Megan Grant became the first college softball player to hit 40 home runs in a single season in 2026, a milestone that landed days before UCLA was set to open the Women’s College World Series against top-seeded Alabama on Thursday, May 28.
Grant’s homer made a headline already heavy with numbers: UCLA has hit 200 home runs in a single season and set NCAA single-season records in 60 games with 651 runs scored, 623 RBIs, 1,355 total bases and 323 extra-base hits. The 40th long ball capped a run that included her 39th two weeks before the WCWS and a first-season homer she hit two days after her final stint with the basketball team — she had appeared in 14 games for the UCLA women’s basketball team between Nov. 3 and Feb. 4.
The arc of Grant’s season — finishing as a two-sport senior and then exploding at the plate — has become a rallying point for fans. Kaitlyn Laabs began wearing a chef’s hat and blue apron at Easton Stadium starting with the Bruins’ NCAA Tournament Regional as a nod to Grant’s nickname “Chef Megan,” and Laabs said she would wear the chef outfit while supporting UCLA at Watch Me! Sports Bar in Long Beach during the Women’s College World Series. Laabs, who met Grant last weekend, praised her as a rare talent: "I just think that Megan Grant is a generational player not just in her skill set on the field but in how she carries herself — she’s a class act, and she’s the consummate teammate." Teammate Taylor Tinsley added, "I feel like I get the best seat in the house," watching the damage unfold.

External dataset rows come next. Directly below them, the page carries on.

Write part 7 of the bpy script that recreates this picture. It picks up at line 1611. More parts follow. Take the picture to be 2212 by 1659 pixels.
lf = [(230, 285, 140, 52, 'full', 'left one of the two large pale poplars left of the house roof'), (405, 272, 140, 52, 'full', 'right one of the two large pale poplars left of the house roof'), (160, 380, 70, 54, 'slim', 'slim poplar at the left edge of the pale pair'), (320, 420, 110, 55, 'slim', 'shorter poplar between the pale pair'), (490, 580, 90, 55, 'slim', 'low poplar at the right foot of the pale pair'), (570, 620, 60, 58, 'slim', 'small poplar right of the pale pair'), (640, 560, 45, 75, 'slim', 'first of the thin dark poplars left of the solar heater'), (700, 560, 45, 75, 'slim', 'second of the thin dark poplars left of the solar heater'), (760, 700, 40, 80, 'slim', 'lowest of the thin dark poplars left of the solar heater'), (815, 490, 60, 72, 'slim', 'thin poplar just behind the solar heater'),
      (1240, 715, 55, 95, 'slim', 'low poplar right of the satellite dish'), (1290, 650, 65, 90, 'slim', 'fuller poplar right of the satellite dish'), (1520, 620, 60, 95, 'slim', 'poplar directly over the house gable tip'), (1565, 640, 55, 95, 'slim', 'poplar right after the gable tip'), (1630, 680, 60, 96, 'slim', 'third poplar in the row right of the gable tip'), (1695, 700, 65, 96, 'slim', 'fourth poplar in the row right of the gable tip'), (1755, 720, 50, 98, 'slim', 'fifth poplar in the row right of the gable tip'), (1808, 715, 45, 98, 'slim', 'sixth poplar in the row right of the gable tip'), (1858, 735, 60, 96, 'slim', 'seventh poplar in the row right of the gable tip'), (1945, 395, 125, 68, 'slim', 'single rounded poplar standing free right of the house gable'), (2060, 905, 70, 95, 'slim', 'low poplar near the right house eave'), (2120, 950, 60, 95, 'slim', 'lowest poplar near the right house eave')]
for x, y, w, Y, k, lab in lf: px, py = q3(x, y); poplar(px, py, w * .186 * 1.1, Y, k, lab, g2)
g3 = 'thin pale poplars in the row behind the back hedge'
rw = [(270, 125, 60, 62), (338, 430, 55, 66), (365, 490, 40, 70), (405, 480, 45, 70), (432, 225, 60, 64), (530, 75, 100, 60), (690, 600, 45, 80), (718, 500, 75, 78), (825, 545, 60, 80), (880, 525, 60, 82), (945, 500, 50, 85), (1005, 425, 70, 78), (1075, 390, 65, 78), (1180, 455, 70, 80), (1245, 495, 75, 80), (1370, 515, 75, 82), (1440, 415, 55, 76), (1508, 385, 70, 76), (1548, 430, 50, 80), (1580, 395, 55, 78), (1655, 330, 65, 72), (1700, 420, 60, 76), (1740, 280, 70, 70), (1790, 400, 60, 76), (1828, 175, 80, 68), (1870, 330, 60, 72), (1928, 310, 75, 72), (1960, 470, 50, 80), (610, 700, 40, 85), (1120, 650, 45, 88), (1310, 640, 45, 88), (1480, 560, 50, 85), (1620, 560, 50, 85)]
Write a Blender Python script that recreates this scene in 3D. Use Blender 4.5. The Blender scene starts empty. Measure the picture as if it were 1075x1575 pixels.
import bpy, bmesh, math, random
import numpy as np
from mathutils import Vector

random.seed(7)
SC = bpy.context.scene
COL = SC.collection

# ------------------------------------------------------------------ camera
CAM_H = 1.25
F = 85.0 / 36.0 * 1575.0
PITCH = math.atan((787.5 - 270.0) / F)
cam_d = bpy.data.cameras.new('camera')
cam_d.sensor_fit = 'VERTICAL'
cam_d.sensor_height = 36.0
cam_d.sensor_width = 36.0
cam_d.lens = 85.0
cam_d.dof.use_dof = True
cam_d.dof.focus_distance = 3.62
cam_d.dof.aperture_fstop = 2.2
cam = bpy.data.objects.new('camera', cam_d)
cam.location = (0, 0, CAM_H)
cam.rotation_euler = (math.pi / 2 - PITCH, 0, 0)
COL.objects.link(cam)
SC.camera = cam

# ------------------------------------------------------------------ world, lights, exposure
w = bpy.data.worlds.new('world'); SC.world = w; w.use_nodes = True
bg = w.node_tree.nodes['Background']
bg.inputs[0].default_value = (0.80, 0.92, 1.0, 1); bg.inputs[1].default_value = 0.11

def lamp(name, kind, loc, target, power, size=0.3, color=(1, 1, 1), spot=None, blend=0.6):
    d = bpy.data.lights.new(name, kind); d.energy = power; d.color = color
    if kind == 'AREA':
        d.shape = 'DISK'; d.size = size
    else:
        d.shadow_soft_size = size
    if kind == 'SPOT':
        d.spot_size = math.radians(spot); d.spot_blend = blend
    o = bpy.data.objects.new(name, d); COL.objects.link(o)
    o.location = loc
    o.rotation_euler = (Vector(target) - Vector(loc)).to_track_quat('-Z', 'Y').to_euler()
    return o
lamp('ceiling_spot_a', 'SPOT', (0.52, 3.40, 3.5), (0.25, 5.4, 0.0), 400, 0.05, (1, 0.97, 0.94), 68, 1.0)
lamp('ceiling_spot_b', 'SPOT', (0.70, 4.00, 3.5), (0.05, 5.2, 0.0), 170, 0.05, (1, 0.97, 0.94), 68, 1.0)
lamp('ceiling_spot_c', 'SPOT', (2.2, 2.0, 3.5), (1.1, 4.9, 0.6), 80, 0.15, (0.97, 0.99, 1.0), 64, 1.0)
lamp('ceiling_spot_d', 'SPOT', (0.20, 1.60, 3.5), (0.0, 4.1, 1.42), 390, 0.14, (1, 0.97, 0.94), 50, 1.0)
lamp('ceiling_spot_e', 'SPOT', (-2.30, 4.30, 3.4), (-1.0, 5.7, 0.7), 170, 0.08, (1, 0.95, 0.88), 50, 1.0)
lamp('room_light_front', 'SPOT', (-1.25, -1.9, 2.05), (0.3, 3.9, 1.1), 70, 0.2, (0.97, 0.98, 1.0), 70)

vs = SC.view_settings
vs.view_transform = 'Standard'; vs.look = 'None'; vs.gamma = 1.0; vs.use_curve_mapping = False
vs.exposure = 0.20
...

Grant has been candid about how the season unfolded around her. "When they got to the WNBA, I was like, ‘OK, you guys are good, off on your own adventures,’" she said, describing relationships with teammates who left for the pro ranks. "They always FaceTime me and everything. And I'm just so grateful for them, and they're always keeping in touch. Some girls still go to the games and everything. It's a really tight-knit family." She credited the coaching culture for helping her balance two sports: "I learned so much from that group. Also, there was a lot of similarity between Coach Cori (basketball coach Cori Close) and Coach I (softball coach Kelly Inouye-Perez). I feel like the coaches at UCLA all talk the same language, which is awesome for me. They really brought out my joy and my competitive spirit, just balancing those two."
That coach, Kelly Inouye-Perez, has overseen an offense built to attack. "The old saying was, defense wins championship," she said. "But it has become a very offensive game. So the object of the game is to outscore your opponents, and that's what we're here to do." The program’s offensive identity has been summarized by a single line from UCLA legend and associate head coach Lisa Fernandez: "Touch first base." That motto, Fernandez says by habit and emphasis, is the small, relentless instruction behind an offense that set those NCAA marks.
The wrinkle is seed and schedule. UCLA enters the WCWS as the eighth-seeded team, set to face top-seeded Alabama in the opener, a matchup that tests whether historic hitting can overcome bracket positioning and the quality of the opposition. The Bruins are chasing a 13th national title in their 37th WCWS appearance; the question is no longer whether they can score — the numbers say they can — but whether they can do it against the tournament’s best pitching when it matters most.
Answering that will begin Thursday, May 28, when UCLA’s offense, guided by Fernandez’s small-moment insistence to "Touch first base," faces Alabama. The simplest conclusion the season supports is this: UCLA’s identity is offensive, and that identity delivered a historic season — now it must hold up under the pressure of the WCWS. If Grant’s 40 homers and the Bruins’ record totals mean anything, they mean UCLA will not be an easy out, no matter the seed.